--- TASK INSTRUCTIONS ---
In the entries below, find the lines that contain the word "continues" and copy them.

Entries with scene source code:
+-------+
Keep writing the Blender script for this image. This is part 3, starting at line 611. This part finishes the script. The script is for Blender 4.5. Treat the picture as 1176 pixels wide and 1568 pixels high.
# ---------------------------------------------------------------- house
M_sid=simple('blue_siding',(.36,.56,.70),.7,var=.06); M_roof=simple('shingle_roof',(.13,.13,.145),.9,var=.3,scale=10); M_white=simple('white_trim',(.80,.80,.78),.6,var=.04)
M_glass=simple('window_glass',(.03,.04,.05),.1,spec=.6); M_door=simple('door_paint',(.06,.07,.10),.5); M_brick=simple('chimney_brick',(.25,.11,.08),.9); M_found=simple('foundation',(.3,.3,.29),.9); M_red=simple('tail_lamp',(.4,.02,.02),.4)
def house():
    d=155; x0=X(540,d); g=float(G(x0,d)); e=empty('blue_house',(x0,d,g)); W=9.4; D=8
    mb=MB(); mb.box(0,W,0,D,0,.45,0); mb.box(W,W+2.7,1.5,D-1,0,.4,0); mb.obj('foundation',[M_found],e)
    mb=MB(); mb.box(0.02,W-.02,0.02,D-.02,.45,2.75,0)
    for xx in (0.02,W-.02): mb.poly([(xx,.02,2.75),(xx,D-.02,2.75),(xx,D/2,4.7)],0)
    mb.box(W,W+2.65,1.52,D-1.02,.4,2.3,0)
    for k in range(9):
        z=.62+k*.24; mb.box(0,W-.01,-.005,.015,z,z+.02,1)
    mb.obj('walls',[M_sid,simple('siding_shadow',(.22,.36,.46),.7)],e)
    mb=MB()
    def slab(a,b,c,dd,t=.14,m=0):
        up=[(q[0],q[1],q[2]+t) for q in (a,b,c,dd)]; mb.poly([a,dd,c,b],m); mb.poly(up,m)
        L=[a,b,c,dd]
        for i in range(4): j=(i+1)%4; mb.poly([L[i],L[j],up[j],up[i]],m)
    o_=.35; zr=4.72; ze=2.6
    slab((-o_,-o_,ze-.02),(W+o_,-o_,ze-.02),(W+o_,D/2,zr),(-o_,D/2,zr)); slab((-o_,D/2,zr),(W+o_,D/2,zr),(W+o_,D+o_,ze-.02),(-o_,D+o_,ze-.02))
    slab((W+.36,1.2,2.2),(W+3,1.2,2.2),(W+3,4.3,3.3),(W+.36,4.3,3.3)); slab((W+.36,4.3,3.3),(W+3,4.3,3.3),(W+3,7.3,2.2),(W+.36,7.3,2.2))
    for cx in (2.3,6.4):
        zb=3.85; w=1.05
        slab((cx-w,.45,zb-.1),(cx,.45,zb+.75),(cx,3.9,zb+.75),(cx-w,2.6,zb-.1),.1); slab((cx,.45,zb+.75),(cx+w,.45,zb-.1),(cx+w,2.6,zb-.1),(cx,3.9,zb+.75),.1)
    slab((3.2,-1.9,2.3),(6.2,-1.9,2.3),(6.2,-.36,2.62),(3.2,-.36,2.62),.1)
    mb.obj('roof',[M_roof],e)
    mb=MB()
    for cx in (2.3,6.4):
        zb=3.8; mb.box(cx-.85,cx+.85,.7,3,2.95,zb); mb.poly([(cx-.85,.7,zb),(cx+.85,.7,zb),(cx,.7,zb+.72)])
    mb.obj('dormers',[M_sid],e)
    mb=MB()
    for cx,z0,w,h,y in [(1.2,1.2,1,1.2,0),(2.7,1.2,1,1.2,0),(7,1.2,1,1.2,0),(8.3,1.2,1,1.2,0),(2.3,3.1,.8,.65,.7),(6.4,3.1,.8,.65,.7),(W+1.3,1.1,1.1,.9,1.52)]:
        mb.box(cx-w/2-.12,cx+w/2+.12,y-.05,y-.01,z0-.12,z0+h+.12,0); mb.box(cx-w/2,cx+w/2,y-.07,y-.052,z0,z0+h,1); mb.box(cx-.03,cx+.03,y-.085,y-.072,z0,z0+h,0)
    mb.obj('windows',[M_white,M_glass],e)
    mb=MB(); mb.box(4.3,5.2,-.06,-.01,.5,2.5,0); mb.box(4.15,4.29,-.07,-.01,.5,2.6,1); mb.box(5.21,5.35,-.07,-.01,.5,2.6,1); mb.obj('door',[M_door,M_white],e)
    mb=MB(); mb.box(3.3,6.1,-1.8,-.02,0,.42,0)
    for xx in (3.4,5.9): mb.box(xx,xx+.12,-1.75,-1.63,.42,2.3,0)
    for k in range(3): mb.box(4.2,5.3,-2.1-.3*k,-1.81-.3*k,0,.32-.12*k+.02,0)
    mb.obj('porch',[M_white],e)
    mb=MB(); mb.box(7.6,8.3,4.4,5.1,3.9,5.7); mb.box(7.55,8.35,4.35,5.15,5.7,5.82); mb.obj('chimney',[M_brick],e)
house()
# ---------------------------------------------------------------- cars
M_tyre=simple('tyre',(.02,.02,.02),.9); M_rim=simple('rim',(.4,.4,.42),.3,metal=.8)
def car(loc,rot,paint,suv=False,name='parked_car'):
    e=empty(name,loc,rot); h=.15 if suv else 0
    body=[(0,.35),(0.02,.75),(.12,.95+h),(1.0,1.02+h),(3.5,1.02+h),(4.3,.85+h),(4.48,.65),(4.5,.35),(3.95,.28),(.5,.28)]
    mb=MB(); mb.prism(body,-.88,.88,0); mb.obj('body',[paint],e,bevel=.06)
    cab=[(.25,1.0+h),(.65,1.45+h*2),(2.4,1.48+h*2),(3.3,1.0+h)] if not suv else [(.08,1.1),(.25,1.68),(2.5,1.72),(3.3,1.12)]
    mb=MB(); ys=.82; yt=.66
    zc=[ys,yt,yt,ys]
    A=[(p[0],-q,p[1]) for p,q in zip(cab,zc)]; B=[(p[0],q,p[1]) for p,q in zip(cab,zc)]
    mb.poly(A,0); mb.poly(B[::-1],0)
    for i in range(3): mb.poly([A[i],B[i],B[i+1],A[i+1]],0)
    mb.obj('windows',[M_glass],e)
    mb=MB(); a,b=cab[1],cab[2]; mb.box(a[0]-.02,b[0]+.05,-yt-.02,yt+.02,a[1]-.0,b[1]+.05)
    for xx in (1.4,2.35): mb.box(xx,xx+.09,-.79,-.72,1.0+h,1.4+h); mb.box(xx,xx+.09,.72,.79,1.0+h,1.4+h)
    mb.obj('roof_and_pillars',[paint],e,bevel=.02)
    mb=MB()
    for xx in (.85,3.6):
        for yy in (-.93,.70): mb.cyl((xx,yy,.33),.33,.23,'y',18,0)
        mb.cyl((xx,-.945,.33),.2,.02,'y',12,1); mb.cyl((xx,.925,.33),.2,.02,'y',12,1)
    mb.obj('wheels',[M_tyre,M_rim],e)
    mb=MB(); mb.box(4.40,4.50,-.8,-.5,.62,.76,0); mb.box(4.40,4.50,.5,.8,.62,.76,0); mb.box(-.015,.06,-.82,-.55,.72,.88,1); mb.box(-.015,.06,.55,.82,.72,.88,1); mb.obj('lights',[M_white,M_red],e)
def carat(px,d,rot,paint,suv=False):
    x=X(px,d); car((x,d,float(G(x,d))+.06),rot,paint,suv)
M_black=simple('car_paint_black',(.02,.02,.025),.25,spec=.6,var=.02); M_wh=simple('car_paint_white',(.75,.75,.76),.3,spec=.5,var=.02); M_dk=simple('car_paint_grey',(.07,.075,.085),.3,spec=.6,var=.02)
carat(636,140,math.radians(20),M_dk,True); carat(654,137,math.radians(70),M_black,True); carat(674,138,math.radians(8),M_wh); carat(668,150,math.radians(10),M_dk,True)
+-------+
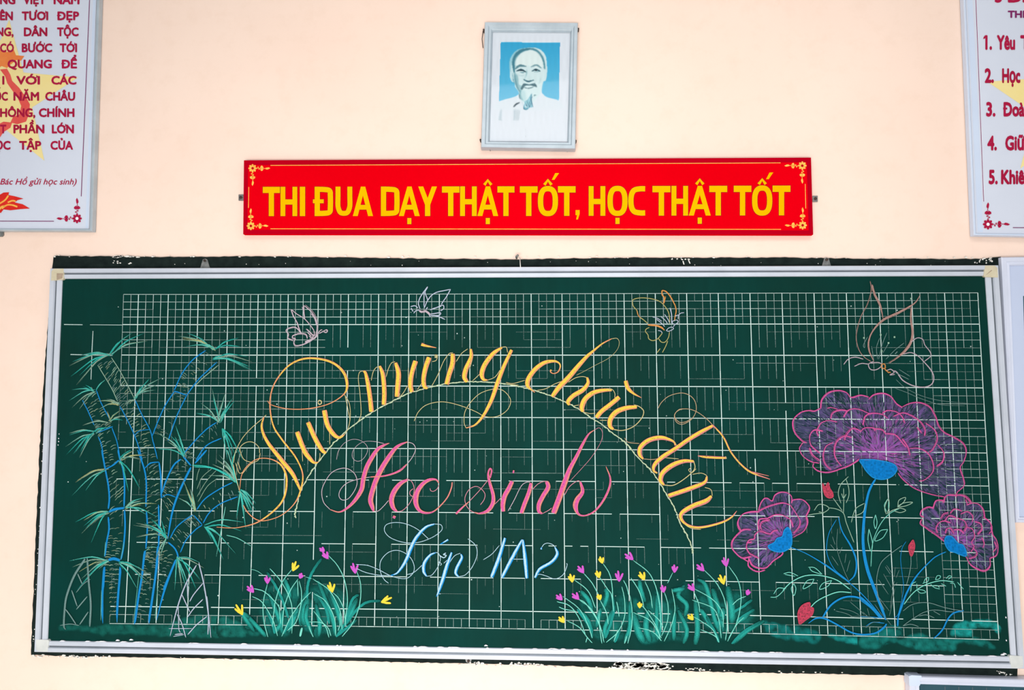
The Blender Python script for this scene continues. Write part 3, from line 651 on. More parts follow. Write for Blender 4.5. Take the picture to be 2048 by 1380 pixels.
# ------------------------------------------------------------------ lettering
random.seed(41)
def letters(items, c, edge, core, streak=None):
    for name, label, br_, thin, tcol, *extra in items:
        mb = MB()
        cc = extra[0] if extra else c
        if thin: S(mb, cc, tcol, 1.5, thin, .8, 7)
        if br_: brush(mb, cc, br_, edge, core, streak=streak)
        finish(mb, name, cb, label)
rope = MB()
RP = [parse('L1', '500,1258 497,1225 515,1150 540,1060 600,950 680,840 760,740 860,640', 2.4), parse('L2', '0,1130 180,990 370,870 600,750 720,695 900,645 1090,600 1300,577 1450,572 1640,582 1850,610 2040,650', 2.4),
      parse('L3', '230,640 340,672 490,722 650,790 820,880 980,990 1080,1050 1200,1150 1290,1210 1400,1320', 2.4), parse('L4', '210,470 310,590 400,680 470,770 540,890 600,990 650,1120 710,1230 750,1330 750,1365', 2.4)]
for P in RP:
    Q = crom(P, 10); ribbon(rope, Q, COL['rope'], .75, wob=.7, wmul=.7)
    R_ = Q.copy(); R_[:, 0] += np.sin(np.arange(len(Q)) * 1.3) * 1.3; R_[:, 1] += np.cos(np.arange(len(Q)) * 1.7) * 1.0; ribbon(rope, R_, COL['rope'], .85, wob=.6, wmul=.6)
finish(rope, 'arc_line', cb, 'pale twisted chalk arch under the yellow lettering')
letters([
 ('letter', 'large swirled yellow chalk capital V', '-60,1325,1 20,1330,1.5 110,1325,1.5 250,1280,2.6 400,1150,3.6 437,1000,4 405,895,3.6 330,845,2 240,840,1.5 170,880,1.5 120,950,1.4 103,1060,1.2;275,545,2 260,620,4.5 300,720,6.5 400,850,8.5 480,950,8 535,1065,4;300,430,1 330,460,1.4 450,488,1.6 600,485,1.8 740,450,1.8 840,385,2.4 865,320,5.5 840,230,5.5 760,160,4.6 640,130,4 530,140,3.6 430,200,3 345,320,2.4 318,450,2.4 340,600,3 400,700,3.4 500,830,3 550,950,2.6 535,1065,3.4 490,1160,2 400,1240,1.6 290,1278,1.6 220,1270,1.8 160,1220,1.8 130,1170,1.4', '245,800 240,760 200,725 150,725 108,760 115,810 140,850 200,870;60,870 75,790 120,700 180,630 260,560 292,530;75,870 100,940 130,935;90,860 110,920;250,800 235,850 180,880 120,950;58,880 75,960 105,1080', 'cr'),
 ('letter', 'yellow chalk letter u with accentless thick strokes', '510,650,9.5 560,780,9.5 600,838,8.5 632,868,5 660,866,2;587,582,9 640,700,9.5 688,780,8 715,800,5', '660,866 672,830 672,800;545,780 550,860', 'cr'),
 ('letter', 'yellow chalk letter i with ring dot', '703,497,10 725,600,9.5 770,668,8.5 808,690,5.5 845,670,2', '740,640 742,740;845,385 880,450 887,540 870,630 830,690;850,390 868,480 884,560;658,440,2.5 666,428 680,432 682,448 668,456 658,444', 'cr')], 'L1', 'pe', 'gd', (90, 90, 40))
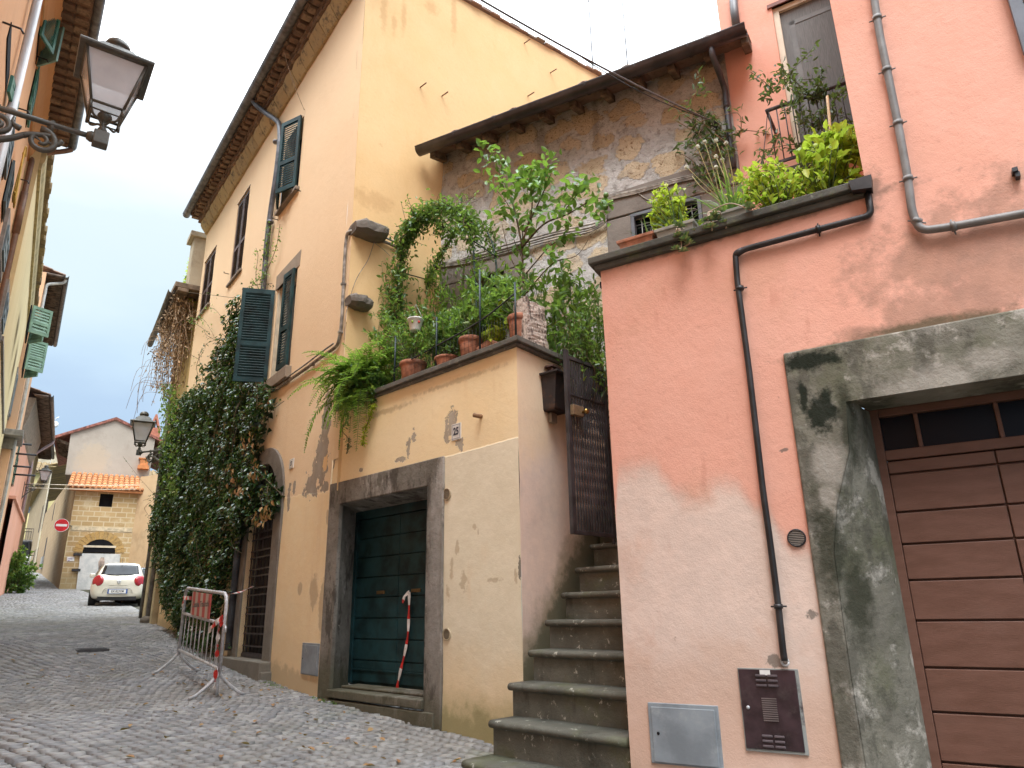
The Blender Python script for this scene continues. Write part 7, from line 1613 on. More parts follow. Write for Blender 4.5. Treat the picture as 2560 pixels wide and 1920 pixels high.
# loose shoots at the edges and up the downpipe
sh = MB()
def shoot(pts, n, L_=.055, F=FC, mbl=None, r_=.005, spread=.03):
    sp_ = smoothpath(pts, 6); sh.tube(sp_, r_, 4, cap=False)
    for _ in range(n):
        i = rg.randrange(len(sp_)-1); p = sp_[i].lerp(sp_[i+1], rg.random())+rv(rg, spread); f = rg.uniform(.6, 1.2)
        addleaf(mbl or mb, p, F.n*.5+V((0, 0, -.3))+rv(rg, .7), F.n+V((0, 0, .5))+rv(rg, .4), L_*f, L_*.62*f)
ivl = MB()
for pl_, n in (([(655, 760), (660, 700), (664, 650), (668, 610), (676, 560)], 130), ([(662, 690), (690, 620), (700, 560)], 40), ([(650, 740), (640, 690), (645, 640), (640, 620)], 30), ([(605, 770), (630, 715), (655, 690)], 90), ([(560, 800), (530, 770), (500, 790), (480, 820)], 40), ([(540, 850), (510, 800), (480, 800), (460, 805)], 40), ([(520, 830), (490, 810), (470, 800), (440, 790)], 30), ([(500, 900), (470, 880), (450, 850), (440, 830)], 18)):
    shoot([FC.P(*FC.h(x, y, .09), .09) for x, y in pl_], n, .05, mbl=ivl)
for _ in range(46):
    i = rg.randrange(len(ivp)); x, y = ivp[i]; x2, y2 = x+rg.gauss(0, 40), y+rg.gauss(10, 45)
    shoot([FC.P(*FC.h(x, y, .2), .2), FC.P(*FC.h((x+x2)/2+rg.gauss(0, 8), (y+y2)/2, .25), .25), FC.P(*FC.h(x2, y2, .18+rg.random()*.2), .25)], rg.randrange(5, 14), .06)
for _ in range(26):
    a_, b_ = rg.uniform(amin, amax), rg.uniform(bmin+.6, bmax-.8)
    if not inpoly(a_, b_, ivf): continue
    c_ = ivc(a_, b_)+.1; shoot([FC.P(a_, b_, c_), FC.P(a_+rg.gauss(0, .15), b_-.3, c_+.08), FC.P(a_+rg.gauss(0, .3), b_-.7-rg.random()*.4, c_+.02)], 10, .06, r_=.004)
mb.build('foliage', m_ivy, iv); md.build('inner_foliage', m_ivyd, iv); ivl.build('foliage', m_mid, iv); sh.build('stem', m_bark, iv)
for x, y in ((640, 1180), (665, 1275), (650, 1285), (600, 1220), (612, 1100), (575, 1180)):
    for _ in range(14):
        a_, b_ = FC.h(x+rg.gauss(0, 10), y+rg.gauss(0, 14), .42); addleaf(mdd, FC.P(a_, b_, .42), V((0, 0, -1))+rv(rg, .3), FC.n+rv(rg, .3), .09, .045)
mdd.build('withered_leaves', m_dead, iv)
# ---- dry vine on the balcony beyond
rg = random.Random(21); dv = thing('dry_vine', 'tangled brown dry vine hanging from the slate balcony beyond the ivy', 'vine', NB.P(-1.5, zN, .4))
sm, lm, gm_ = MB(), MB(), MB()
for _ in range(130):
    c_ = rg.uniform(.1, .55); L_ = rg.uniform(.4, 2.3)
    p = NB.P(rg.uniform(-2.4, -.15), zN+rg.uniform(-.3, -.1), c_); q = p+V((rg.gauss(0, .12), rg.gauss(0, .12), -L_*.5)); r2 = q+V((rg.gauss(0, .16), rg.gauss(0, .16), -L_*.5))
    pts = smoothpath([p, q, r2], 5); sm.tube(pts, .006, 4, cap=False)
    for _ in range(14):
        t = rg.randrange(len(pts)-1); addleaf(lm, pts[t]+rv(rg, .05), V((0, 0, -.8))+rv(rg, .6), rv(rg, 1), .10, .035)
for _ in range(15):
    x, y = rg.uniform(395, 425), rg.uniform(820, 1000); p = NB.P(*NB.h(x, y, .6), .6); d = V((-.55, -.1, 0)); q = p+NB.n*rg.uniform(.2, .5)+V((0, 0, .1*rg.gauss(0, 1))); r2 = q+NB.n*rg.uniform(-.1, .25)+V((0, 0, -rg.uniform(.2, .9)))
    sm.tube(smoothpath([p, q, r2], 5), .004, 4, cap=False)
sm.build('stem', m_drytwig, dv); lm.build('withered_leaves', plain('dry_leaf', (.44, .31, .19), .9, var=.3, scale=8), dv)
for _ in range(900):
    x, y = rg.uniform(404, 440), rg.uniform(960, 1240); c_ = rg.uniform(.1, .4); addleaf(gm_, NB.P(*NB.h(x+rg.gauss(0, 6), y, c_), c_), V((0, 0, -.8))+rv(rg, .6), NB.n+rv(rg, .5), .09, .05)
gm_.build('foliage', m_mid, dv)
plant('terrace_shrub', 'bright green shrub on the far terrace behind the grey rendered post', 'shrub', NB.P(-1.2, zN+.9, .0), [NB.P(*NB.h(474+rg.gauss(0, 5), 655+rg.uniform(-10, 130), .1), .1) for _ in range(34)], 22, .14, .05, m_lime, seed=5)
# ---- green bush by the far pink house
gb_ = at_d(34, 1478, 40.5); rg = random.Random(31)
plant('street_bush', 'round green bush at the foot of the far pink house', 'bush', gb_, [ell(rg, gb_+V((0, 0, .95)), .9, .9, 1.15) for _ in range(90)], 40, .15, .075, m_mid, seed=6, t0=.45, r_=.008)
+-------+
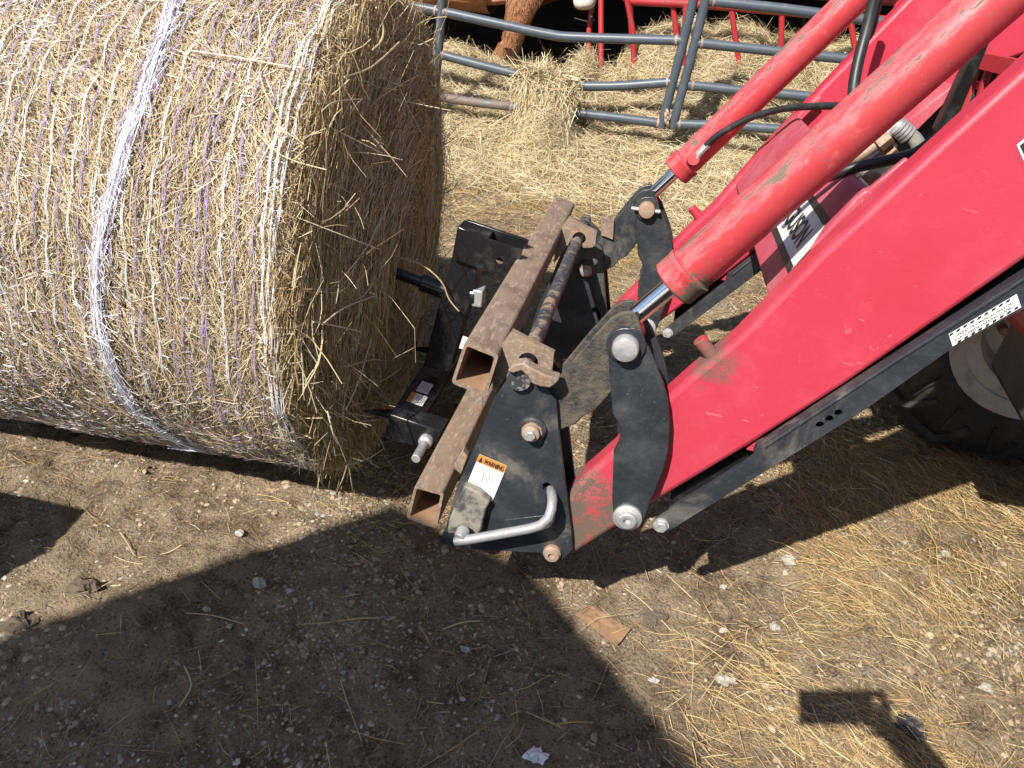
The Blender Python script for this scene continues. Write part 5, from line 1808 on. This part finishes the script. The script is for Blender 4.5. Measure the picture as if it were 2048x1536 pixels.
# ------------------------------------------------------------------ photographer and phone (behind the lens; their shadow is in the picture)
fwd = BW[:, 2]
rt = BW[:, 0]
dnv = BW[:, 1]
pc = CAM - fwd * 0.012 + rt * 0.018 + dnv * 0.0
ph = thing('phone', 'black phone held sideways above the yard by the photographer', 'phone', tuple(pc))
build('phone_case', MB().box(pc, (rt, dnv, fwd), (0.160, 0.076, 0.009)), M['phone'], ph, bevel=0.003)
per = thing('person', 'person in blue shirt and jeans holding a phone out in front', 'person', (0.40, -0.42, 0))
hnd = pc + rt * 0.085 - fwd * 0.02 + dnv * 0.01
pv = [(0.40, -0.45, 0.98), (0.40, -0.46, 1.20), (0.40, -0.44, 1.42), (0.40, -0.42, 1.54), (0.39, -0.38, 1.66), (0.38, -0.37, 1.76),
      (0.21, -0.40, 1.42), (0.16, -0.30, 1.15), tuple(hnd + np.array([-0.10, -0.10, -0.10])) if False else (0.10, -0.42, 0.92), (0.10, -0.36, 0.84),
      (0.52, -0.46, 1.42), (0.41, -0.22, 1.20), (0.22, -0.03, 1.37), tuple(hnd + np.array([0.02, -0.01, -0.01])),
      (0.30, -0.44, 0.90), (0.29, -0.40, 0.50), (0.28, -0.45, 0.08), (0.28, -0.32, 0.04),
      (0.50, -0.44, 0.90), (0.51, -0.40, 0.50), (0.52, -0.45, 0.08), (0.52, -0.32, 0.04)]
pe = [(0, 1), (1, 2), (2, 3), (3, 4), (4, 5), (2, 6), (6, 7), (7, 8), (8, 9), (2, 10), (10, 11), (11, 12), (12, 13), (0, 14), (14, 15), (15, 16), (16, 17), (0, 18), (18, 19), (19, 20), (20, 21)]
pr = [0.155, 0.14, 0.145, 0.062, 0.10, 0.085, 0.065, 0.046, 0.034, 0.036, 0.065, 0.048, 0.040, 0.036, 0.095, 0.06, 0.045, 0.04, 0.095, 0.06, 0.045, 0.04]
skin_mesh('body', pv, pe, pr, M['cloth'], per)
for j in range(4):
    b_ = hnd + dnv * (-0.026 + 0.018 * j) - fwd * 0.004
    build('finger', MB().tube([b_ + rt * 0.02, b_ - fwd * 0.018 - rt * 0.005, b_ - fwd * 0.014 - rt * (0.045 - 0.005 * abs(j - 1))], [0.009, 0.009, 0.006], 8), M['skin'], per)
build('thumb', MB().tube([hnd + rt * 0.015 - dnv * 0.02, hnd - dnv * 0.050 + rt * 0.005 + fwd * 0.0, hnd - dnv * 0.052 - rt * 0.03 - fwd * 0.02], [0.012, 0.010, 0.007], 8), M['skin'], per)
+-------+
--- OUTPUT BELOW ---
The Blender Python script for this scene continues. Write part 3, from line 651 on. More parts follow. Write for Blender 4.5. Take the picture to be 2048 by 1380 pixels.
The Blender Python script for this scene continues. Write part 7, from line 1613 on. More parts follow. Write for Blender 4.5. Treat the picture as 2560 pixels wide and 1920 pixels high.
The Blender Python script for this scene continues. Write part 5, from line 1808 on. This part finishes the script. The script is for Blender 4.5. Measure the picture as if it were 2048x1536 pixels.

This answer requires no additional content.